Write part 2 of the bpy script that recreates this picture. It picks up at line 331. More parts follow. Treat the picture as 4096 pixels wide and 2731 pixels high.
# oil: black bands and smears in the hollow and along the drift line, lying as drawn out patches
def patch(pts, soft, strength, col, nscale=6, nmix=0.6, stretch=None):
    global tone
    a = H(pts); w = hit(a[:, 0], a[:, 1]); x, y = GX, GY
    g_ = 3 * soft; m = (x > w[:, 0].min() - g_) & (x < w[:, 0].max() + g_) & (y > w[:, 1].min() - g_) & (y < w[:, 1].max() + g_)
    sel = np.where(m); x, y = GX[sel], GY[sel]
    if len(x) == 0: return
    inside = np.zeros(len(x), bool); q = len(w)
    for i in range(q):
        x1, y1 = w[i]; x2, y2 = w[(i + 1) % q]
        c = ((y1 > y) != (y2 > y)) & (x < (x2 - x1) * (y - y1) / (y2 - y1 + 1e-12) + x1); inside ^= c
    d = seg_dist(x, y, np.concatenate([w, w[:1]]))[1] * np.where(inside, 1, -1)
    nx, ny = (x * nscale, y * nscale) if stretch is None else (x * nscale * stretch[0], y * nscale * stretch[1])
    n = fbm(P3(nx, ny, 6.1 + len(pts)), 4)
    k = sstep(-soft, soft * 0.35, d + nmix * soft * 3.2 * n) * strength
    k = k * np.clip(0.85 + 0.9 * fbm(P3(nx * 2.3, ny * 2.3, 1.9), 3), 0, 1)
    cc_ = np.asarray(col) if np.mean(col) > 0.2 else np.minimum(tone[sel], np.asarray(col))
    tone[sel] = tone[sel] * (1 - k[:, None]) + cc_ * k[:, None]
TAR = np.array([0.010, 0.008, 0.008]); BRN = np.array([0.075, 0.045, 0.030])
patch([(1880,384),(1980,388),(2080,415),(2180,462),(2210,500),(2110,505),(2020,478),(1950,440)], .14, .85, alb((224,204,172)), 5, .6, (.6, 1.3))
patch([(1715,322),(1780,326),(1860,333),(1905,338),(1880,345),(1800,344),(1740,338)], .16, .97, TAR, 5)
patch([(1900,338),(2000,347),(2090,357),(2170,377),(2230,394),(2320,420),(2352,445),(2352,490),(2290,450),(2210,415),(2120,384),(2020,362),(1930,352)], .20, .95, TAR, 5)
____
_AIM:_
Please reproduce every line of the material word for word.

_IN RESPONSE:_
Write part 2 of the bpy script that recreates this picture. It picks up at line 331. More parts follow. Treat the picture as 4096 pixels wide and 2731 pixels high.
# oil: black bands and smears in the hollow and along the drift line, lying as drawn out patches
def patch(pts, soft, strength, col, nscale=6, nmix=0.6, stretch=None):
    global tone
    a = H(pts); w = hit(a[:, 0], a[:, 1]); x, y = GX, GY
    g_ = 3 * soft; m = (x > w[:, 0].min() - g_) & (x < w[:, 0].max() + g_) & (y > w[:, 1].min() - g_) & (y < w[:, 1].max() + g_)
    sel = np.where(m); x, y = GX[sel], GY[sel]
    if len(x) == 0: return
    inside = np.zeros(len(x), bool); q = len(w)
    for i in range(q):
        x1, y1 = w[i]; x2, y2 = w[(i + 1) % q]
        c = ((y1 > y) != (y2 > y)) & (x < (x2 - x1) * (y - y1) / (y2 - y1 + 1e-12) + x1); inside ^= c
    d = seg_dist(x, y, np.concatenate([w, w[:1]]))[1] * np.where(inside, 1, -1)
    nx, ny = (x * nscale, y * nscale) if stretch is None else (x * nscale * stretch[0], y * nscale * stretch[1])
    n = fbm(P3(nx, ny, 6.1 + len(pts)), 4)
    k = sstep(-soft, soft * 0.35, d + nmix * soft * 3.2 * n) * strength
    k = k * np.clip(0.85 + 0.9 * fbm(P3(nx * 2.3, ny * 2.3, 1.9), 3), 0, 1)
    cc_ = np.asarray(col) if np.mean(col) > 0.2 else np.minimum(tone[sel], np.asarray(col))
    tone[sel] = tone[sel] * (1 - k[:, None]) + cc_ * k[:, None]
TAR = np.array([0.010, 0.008, 0.008]); BRN = np.array([0.075, 0.045, 0.030])
patch([(1880,384),(1980,388),(2080,415),(2180,462),(2210,500),(2110,505),(2020,478),(1950,440)], .14, .85, alb((224,204,172)), 5, .6, (.6, 1.3))
patch([(1715,322),(1780,326),(1860,333),(1905,338),(1880,345),(1800,344),(1740,338)], .16, .97, TAR, 5)
patch([(1900,338),(2000,347),(2090,357),(2170,377),(2230,394),(2320,420),(2352,445),(2352,490),(2290,450),(2210,415),(2120,384),(2020,362),(1930,352)], .20, .95, TAR, 5)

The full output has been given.